Tekstbordjes bij kunstwerken in een museum verschijnen natuurlijk niet uit het luchtledige. Elke keer dat wij een nieuw schilderij krijgen, of iets uit het depot halen, begint een heel proces.
Discussie
Dat begint al bij de keuze van het werk, want daarover wordt voldoende gediscussieerd achter de schermen. Het werk moet betekenisvol zijn voor het verhaal van het museum en liefst brengt de beoogde plek nog iets extra’s. Deze discussie geeft vaak al voeding aan wat er op het bordje komt. De conservator, juniorconservator of de directeur schrijft de tekst. Soms ligt het zwaartepunt in de tekst bij de kunstenaar, soms bij het afgebeelde en soms raakt het aan iets in ons gebouw.

Moeilijke woorden
In elk geval moet de tekst niet te lang zijn en lekker leesbaar voor de meeste mensen. Moeilijke woorden vermijden we dan ook. Want hoe prettig is het nou echt om over een ‘polychrome beschildering’ te lezen, of over een ‘aquamanile in proto-steengoed’? De tekst wordt kritisch gelezen door een collega en zonder pardon teruggestuurd als er commentaar is.

Beetje raar
Als de technische dienst het werk heeft opgehangen, is het bordje vaak al klaar, want kunst zonder tekstbordje is soms de bedoeling, maar vaker niet.
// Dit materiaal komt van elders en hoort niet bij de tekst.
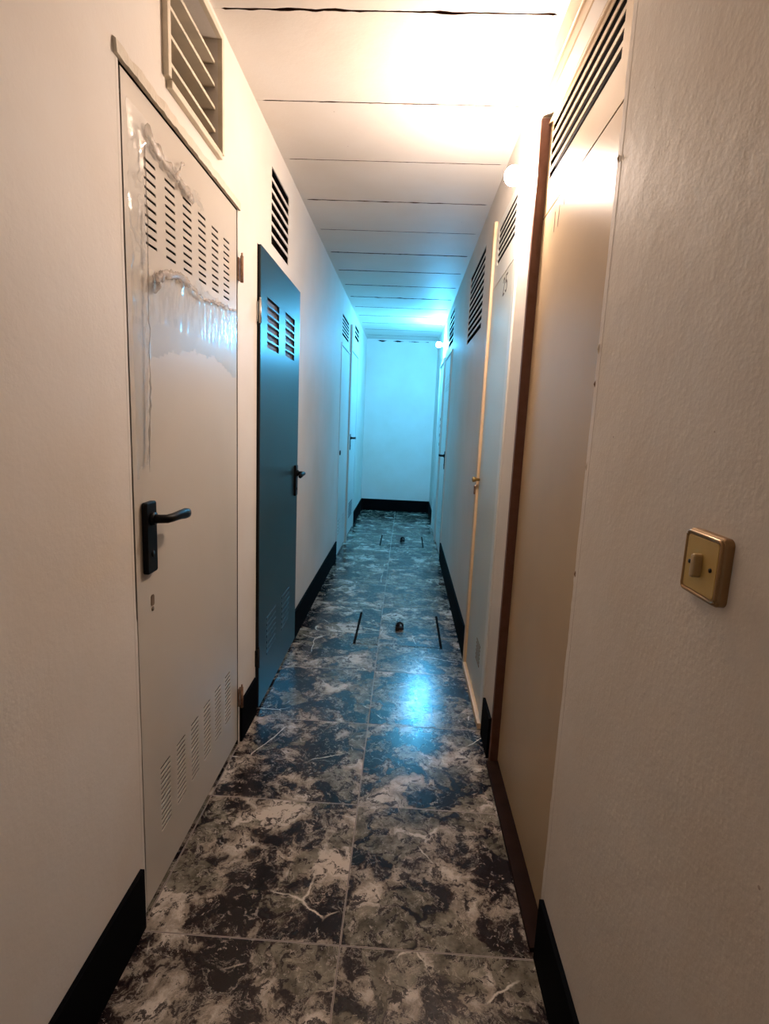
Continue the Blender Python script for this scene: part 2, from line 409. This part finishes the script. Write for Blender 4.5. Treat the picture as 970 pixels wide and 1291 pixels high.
# ---------------------------------------------------------------- generic parts
def hinge(parent, side, y, z, m='rust', h=.085, out=.014):
    mb = MB()
    mb.tube([(X(side, out), y, z-h/2), (X(side, out), y, z+h/2)], .0055, 10)
    mb.tube([(X(side, out), y, z+h/2), (X(side, out), y, z+h/2+.01)], .0035, 8)
    mb.box((X(side, .001), y-.008, z-h/2+.006), (X(side, .006), y+.010, z+h/2-.006))
    return mb.build('hinge', m, parent)
def lever_handle(parent, side, y, z, dirn, plate_h=.168, plate_w=.05, m='plastic', up=.055, face=0.0):
    """tall back plate with a lever near its top, pointing along dirn (+1 = away from the camera)"""
    mb = MB(); sg = 1 if side == 'L' else -1
    mb.rbox((X(side, face+.006), y, z-up+.012), (sg*.006, plate_w/2, plate_h/2), .007, edge=.003)
    h = mb.build('door_handle', m, parent)
    mb = MB()
    pts = [(X(side, face+.008), y, z), (X(side, face+.030), y, z), (X(side, face+.046), y+dirn*.006, z), (X(side, face+.052), y+dirn*.022, z+.001),
           (X(side, face+.053), y+dirn*.060, z+.001), (X(side, face+.053), y+dirn*.095, z-.001), (X(side, face+.051), y+dirn*.118, z-.004), (X(side, face+.048), y+dirn*.126, z-.006)]
    mb.tube(pts, [.011, .0105, .0105, .0105, (.0085, .0115), (.009, .0135), (.008, .012), (.004, .006)], 14)
    mb.tube([(X(side, face+.012), y, z), (X(side, face+.020), y, z)], [.017, .0155], 16)
    mb.build('lever', m, h)
    # keyhole cover on the plate
    mb = MB(); mb.tube([(X(side, face+.0115), y, z-.085), (X(side, face+.014), y, z-.085)], .008, 14); mb.build('keyhole', 'iron', h)
    return h
def slots(y0, y1, z0, z1, ncol, nrow, sw, sh):
    out = []
    for c in range(ncol):
        ya = y0 + (y1-sw-y0)*c/(max(1, ncol-1))
        for r in range(nrow):
            za = z0 + (z1-sh-z0)*r/(max(1, nrow-1))
            out.append((ya, ya+sw, za, za+sh))
    return out
def frame_box(mb, xa, xb, y0, y1, z0, z1, w, bottom=False):
    mb.box((xa, y0-w, z0), (xb, y0, z1+w)); mb.box((xa, y1, z0), (xb, y1+w, z1+w)); mb.box((xa, y0, z1), (xb, y1, z1+w))
    if bottom: mb.box((xa, y0, z0-w), (xb, y1, z0))
def slat_vent(name, side, V, n, th, depth, m, label, frame=None, fw=.02, fo=.006, group=None, tilt=0.0, inset=.004, backd=.09):
    y0, y1, z0, z1 = V
    root = empty(name, (X(side, 0), (y0+y1)/2, z0)); tag(root, label, 'vent', None, group)
    e = .0008
    mb = MB(); mb.box((X(side, -backd), y0+e, z0+e), (X(side, -backd+.003), y1-e, z1-e)); mb.build('cavity_shade', 'dark', root)  # near-black sheet painting the shade inside the vent
    if frame is None:
        mb = MB(); a_, b_ = X(side, -backd+.003), X(side, -.004)
        mb.box((a_, y0+e, z1-.003), (b_, y1-e, z1-e)); mb.box((a_, y0+e, z0+e), (b_, y1-e, z0+.003)); mb.box((a_, y0+e, z0+.003), (b_, y0+.003, z1-.003)); mb.box((a_, y1-.003, z0+.003), (b_, y1-e, z1-.003))
        mb.build('lining', 'dark', root)  # dark inner sides, vent shade put into their colour
    for k in range(1, n):
        z = z0 + (z1-z0)*k/n
        mb = MB()
        xf, xb = X(side, -inset), X(side, -inset-depth)
        dz = tilt
        mb.add([(xf, y0+e, z-th/2), (xf, y1-e, z-th/2), (xf, y1-e, z+th/2), (xf, y0+e, z+th/2),
                (xb, y0+e, z-th/2+dz), (xb, y1-e, z-th/2+dz), (xb, y1-e, z+th/2+dz), (xb, y0+e, z+th/2+dz)],
               [(0,1,2,3), (4,7,6,5), (0,4,5,1), (3,2,6,7), (0,3,7,4), (1,5,6,2)])
        mb.build('slat', m, root, bevel=.001)
    if frame:
        mb = MB(); frame_box(mb, X(side, -.002), X(side, fo), y0, y1, z0, z1, fw, True)
        mb.build('vent_frame', frame, root, bevel=.002)
    return root
def lining(mb, side, V, depth, t=.003, gap=0.0):
    y0, y1, z0, z1 = V; xa, xb = X(side, -depth), X(side, -.001)
    mb.box((xa, y0, z0), (xb, y0+t, z1)); mb.box((xa, y1-t, z0), (xb, y1, z1)); mb.box((xa, y0+t, z1-t), (xb, y1-t, z1))

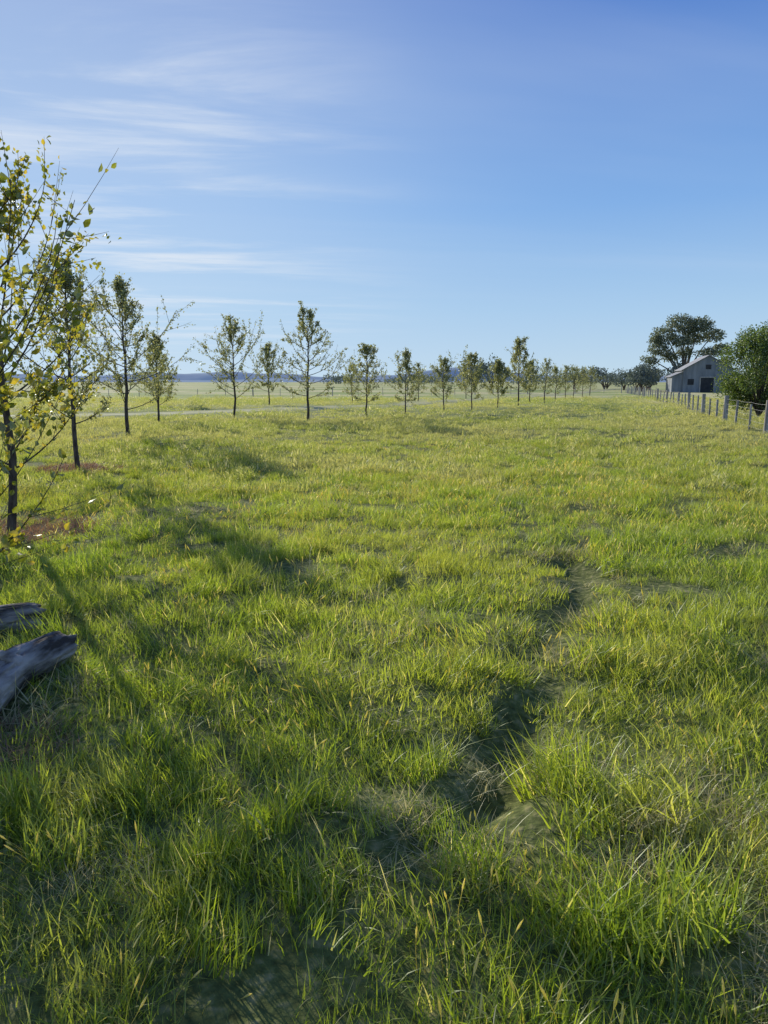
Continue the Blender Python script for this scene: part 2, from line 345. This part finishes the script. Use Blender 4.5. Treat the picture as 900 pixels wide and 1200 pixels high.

Het wordt vormgegeven met ons typische, en een beetje rare lettertype Atkinson Hyperlegible dat speciaal ontwikkeld is voor mensen met een visuele beperking. Daardoor is het voor iedereen leesbaar. Als het tekstbordje hangt, op een hoogte die zowel voor mensen op twee benen als voor rolstoelers te lezen is, kunnen we het resultaat bekijken. Tevreden? Mooi. Niet helemaal? Dan slapen we er een nachtje over om te besluiten of we het proces gaan herhalen.